Il est donc indispensable de tenir compte des réalités et des contraintes ultramarines aussi bien globalement, en termes de vie chère au quotidien, qu'économiquement, en termes de charges assumées par des exploitants que limite déjà la taille physique du marché local. Ces charges croissant, je le répète, la hausse des taux de location imposés par les distributeurs ferait mécaniquement baisser plus encore les revenus des exploitants. Laisser faire mettrait en péril la viabilité économique de la très grande majorité de ces diffuseurs de la culture et fragiliserait immédiatement la filière. En outre, pour les distributeurs, l'enjeu est très relatif : l'outre-mer ne représente selon le CNC que 2 % des entrées nationales, et ils demeurent en mesure, contrairement aux exploitants, de développer leur activité dans des territoires où elle serait plus rentable.

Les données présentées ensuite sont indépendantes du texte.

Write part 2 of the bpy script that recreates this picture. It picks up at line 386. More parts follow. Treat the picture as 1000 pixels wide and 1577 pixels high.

Soyons clairs : économiquement, l'amplification de cet état de fait fera disparaître les petits cinémas, tandis que les autres ne subsisteront qu'en augmentant leurs tarifs jusqu'à 18 euros le ticket, dans un contexte socio-économique très dégradé. Socialement, la diminution de l'activité cinématographique se traduira par une hausse du chômage, tandis que les familles ne pourront plus, en raison du prix insupportable des entrées, accéder à cette activité de bien-être. Culturellement, elle supprimera une bonne partie de l'offre cinématographique pourtant vecteur de culture, accentuant sa rareté et appauvrissant la diversité culturelle en outre-mer. Elle entraînerait une discrimination et une rupture de l'accès au septième art pour tous
Une telle situation provoquerait un accroissement des inégalités et des discriminations, une augmentation des écarts en matière de niveau de vie et d'accès à la culture entre Français de l'Hexagone et d'outre-mer. Il en résultera aussi un renforcement des tensions sociales, alors que le cinéma constitue un moyen de se libérer du mal-être individuel et collectif accumulé au quotidien.